On the other hand, there have been a few conscientious writers who have been deeply interested in the curious manner of living and thinking in the days of Imperial Rome, who have tried to translate that habit of life to modern readers in the terms of intimate novels or alleged autobiographies. One thinks immediately of Robert Graves’s I, Claudius and Claudius the God, in which the erudite author slips himself inside the baffling personality of that strange emperor and explains his intimate purposes and methods. It is all very cozy and just among ourselves — and extremely well done.
Mr. Crozier, in this instance, follows an earlier and, to my mind, superior example. His easy, colloquial story of a Roman senatorial family living under the tensions and fears of the reigns of Tiberius and Caligula has a simplicity and a verisimilitude which remind the reader of that little-known masterpiece, Andivius Hedulio, by Edward Lucas White.
Perhaps the unenlightening and rather forbidding title explains the comparative neglect by his countrymen of Mr. White’s novel. The incredible sharpness of detail, combined with the strange, dreamlike unreality of Andivius, can never be duplicated or approached, but Mr.
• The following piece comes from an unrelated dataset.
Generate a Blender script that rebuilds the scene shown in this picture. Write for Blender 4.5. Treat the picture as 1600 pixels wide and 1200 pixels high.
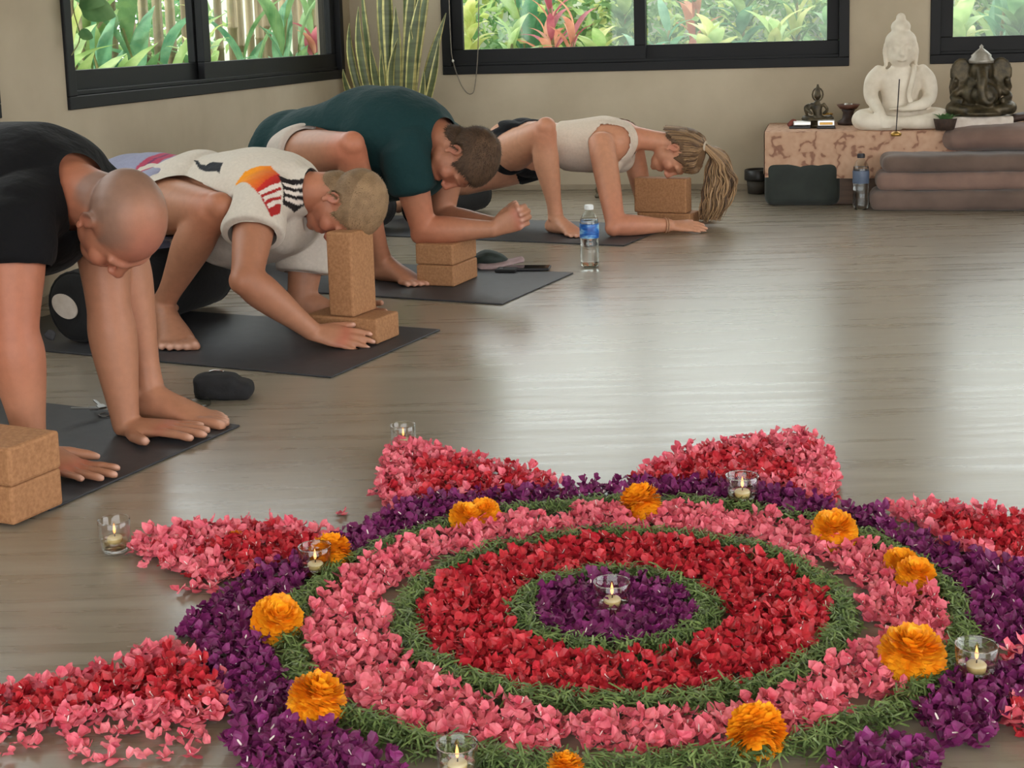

Crozier does succeed in a different manner, in telling his story quite as convincingly, as though it were told as of London today instead of Rome about A.D. 40. This is a very considerable achievement, and the story is a good one. Incidentally, it demonstrates that it is not good to live under the caprice of a tyrant — something which this generation has learned all over again.
The inevitable urge to drag the early Christian Church and Pontius Pilate into his novel has acted on Mr. Crozier as it has on most of his fellow classic-novelists. He does it, with a wave of the hand and a shrug, but he does it just the same. It seems to this reviewer that one could write a novel of contemporary American life without hauling Earl Browder across the stage, but the temptation to introduce Peter or Paul in a “Tiberius" novel would seem to be compelling. I accept, being a poor Latinist, the civilization and thinking of Imperial Rome as Mr. Crozier presents them. And I am quite certain that he has written an entertaining, interesting, and constructive book, well worth anyone’s reading. Addicts of Andivius, take notice!